Con Las cosas que decimos, las cosas que hacemos Mouret se ha consagrado finalmente como uno de los grandes creadores franceses que no renuncian a un legado ni se dejan aplastar por él. No imita a los grandes creadores antes citados, crea en continuidad con ellos sin renunciar a su personalidad. En la desolación de la globalización -que nada tiene que ver con el cosmopolitismo, ni con el diálogo entre culturas- Mouret supone un oasis de arraigo no excluyente, de pertenencia no ensimismada, de continuidad no servil.

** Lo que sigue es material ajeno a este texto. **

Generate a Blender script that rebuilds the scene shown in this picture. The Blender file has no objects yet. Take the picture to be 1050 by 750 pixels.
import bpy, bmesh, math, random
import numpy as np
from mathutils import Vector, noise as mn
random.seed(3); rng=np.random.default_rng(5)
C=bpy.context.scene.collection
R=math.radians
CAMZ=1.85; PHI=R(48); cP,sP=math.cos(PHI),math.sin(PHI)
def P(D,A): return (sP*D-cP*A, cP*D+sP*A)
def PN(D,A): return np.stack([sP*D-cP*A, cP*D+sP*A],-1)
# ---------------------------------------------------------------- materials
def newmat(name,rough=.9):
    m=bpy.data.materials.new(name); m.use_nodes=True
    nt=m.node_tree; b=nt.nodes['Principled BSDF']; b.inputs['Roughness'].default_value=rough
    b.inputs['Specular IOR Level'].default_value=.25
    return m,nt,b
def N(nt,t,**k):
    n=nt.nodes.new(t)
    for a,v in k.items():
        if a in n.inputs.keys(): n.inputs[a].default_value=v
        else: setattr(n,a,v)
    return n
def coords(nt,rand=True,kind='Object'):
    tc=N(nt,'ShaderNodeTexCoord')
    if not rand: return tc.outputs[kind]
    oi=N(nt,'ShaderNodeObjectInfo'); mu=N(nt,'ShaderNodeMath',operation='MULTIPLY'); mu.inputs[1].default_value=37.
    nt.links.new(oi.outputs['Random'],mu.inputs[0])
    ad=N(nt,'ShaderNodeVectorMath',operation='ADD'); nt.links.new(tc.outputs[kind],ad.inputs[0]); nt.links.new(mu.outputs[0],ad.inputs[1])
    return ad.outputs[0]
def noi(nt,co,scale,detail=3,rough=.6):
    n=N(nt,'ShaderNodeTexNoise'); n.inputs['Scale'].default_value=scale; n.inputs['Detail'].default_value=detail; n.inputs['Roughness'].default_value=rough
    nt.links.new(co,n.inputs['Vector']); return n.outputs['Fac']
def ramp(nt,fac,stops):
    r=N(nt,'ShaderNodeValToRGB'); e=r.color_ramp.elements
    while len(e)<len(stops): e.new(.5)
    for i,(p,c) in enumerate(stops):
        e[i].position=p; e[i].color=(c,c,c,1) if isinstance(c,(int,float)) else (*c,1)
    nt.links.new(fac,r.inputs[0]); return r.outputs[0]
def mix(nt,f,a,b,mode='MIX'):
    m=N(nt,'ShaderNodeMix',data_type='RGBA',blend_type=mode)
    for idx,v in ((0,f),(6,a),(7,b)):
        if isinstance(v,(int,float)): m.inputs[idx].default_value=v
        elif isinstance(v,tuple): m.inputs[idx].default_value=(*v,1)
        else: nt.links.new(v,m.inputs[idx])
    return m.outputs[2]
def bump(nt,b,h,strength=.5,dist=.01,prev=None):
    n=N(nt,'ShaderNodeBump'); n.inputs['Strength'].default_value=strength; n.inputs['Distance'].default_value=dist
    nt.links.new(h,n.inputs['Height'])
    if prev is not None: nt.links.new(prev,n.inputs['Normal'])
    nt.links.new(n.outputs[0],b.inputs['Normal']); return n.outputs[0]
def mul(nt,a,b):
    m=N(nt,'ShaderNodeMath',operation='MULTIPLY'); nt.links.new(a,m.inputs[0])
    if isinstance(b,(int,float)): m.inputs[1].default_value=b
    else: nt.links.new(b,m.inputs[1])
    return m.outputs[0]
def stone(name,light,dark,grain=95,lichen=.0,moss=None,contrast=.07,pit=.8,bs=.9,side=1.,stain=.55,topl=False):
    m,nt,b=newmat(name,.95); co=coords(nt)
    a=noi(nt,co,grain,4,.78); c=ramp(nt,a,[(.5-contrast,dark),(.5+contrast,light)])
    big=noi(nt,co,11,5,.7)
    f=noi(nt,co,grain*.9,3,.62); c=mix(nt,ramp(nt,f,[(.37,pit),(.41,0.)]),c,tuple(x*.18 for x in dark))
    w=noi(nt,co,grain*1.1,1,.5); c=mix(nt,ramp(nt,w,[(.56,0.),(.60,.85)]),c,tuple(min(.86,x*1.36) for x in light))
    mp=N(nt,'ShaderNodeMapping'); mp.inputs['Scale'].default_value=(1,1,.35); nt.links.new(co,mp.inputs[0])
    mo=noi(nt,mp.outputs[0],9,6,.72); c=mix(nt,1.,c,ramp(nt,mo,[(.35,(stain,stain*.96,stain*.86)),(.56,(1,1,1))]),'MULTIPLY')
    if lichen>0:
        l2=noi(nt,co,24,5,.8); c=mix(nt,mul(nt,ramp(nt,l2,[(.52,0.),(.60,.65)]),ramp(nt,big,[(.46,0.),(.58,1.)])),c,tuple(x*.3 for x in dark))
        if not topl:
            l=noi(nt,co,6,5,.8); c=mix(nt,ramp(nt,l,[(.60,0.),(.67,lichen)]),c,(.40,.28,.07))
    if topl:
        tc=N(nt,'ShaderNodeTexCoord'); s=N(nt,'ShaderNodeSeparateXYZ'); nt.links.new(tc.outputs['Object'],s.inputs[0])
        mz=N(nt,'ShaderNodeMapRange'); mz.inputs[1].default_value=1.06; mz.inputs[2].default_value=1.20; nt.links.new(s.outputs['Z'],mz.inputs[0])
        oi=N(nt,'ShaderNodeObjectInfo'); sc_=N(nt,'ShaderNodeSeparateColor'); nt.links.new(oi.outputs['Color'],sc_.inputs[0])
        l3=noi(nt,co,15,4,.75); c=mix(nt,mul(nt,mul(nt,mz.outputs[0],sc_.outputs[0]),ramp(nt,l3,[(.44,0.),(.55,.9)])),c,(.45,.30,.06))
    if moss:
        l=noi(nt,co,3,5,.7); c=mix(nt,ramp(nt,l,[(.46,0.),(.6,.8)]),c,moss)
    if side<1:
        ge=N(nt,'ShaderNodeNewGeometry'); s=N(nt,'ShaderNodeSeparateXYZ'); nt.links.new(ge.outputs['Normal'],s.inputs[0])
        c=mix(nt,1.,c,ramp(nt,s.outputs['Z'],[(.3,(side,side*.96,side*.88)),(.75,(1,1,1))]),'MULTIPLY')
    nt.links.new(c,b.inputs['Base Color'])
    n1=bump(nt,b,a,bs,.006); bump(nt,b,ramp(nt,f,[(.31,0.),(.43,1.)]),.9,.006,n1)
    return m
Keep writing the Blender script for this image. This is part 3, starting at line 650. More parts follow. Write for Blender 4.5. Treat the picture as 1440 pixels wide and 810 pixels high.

Su película trata con delicadeza sentimientos delicados fundiendo magistralmente la imagen, la música y la palabra. Durante la breve ausencia de su pareja una joven embarazada intima con un visitante casual. Refinada, elegante, inteligentemente pausada, la película juega con las tantas veces difusas fronteras entre la amistad, el amor y el deseo. Las conversaciones conducen a las confidencias, las confidencias a la intimidad, la intimidad al deseo o al amor. Y unas historias conducen a otras hasta convertir el dúo en coro. El drama está al acecho pero no acaba de romper, la comedia quiere aparecer pero no acaba de desplegarse.

Íntima y coral a la vez, honda y ligera, dramática y amable, servida por unas interpretaciones perfectas para las que se han escrito unos extraordinarios diálogos, soberbiamente construida por un montaje que juega emocionalmente con el tiempo en flash backs y elipsis, a partir de dos personajes y una situación Mouret va desplegando una amplia de galería de personajes que representan un catálogo de relaciones amorosas y de cuanto las hace posibles e imposibles. No debe ser casual que este director adaptara uno de los relatos del mosaico de historias de amor y desamor de Jacques el fatalista de Diderot, para quien tan importante era el conflicto entre razón y sensibilidad.